Gabon launched what is set to be Africa’s first debt-for-nature swap on Tuesday, with a plan to buy up at least $450 million of its government debt and switch it to an eco-friendly blue bond.
Gabon’s beaches and coastal waters host the world’s largest population of leatherback turtles, with estimates putting it at nearly a third of the global population of the endangered species.
At their simplest, debt-for-nature swaps see a country’s debt bought up by a bank or specialist investor and replaced with cheaper ones, usually with the help of a multilateral development bank “credit guarantee” or “risk insurance”. The savings are intended to be used to fund conservation.
In a regulatory filling by the central African country on the London Stock Exchange, it said it had “launched invitations to tender for purchase by the Republic for cash its 2025 Notes and 2031 Notes”.

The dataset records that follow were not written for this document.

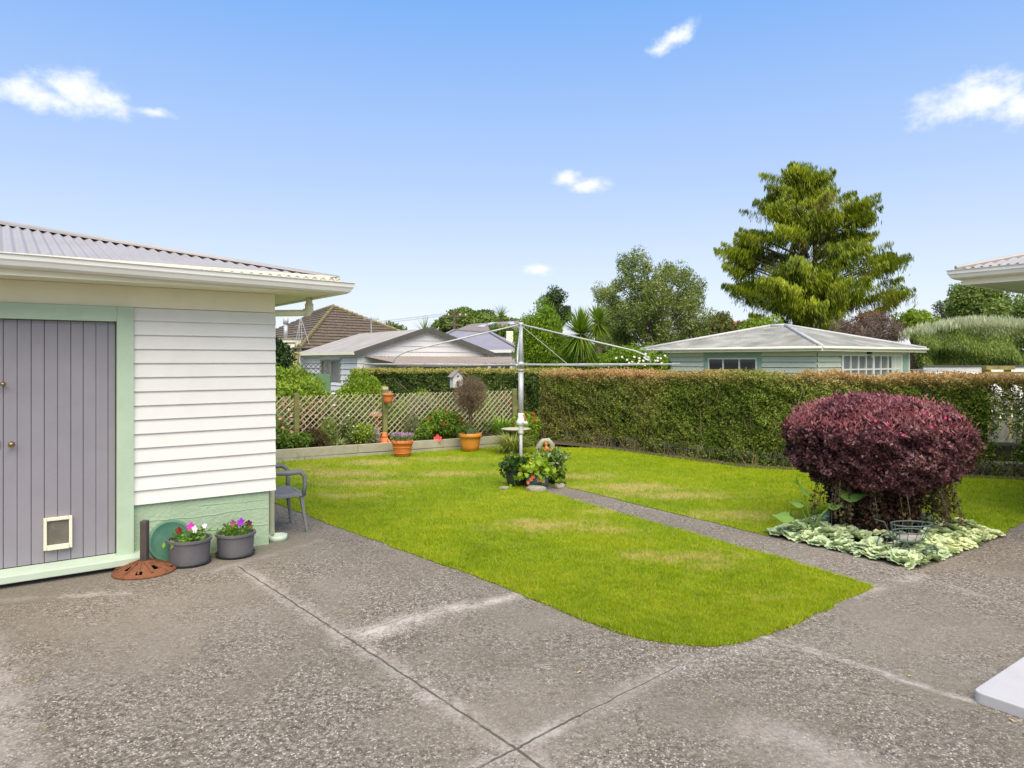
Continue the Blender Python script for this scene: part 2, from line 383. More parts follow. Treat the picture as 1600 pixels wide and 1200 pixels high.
# ---- lawn
LAWN = [(-5.35,10.5), G(424,785), G(478,804), G(530,825), G(590,846), G(650,868), G(760,907), G(870,950), G(915,971), G(955,986),
        G(1000,999), G(1050,1007), G(1110,1010), G(1155,1006), G(1200,992), G(1285,955), G(1365,917), G(1230,875), G(1000,811), G(850,768),
        (.30,9.3), (.72,9.25), G(888,762), G(1040,799), G(1200,838), (3.81,7.72), G(1562,837), G(1600,815), (7.0,9.0), (9.5,8.2), (10.5,8.5), (7.0,9.9),
        (4.0,10.8), (2.5,12.5), (1.9,13.2), (-.3,13.45), (-.602,13.27), (-3.87,11.36)]
def rough_edge(poly, step=.05, amp=.011):
    out = []
    for a, b2 in zip(poly, poly[1:]+poly[:1]):
        n_ = max(1, int(math.hypot(b2[0]-a[0], b2[1]-a[1])/step))
        out += [(a[0]+(b2[0]-a[0])*i/n_, a[1]+(b2[1]-a[1])*i/n_, 0) for i in range(n_)]
    P = np.array(out); P[:,0] += amp*(fn3(P, .35, 1)*.8+fn3(P, .11, 2)*.6); P[:,1] += amp*(fn3(P, .35, 3)*.8+fn3(P, .11, 4)*.6)
    return [tuple(q[:2]) for q in P]
LAWN = rough_edge(LAWN)
LM = bpy.data.materials.new('lawn_grass'); LM.use_nodes = True; w = W(LM.node_tree); b = w.n['Principled BSDF']
p = w.pos(); p2 = w.mapv(p, (1,1,.0))
n1 = w.noise(.9, 5, .6, p2, .3); n2 = w.noise(5, 4, .65, p2); n3 = w.noise(40, 3, .6, p2)
g = w.ramp(w.m('ADD', w.m('MULTIPLY', n1, .55), w.m('MULTIPLY', n2, .45)),
           [(.3,(.17,.27,.004)),(.46,(.26,.37,.006)),(.6,(.36,.43,.012)),(.76,(.46,.46,.04))])
dry = None
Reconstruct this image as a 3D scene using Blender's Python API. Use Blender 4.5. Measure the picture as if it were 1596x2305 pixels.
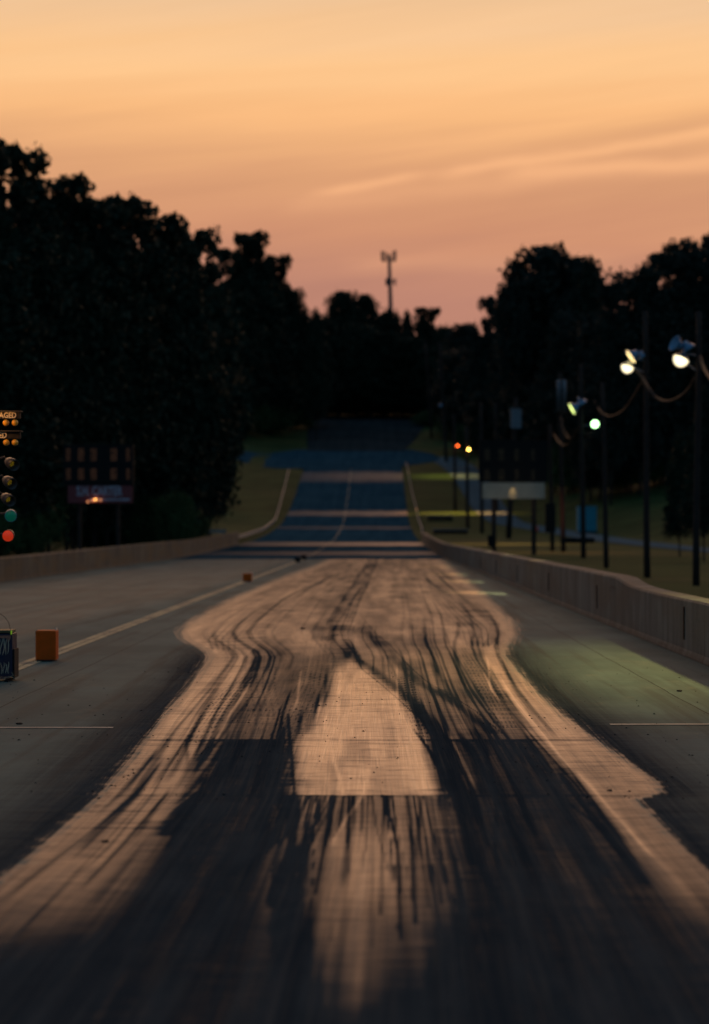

This prompted the three Eurobonds that it referred to rise as much as 2.2 cents on the dollar.
The February 2031 maturity rose 2.203 cents to 83.702 cents and November 2031 maturity jumped 2.129 cents to 83.573 cents, compared to Gabonese government’s offer to buy back the bonds for 85 cents per $1 of the bond.
The 2025 maturity rose 1.194 cents to 95.4 cents, also still below the offer price of 96.75 cents..
The deal has long been anticipated. Industry sources told Reuters this year that the U.S. International Development Finance Corporation (DFC) will provide political risk insurance as it has in similar recent deals in Ecuador and Belize.
Bank of America is helping to orchestrate the deal according to media reports.
A spokesperson for Gabon’s government did not immediately respond to a request for comment.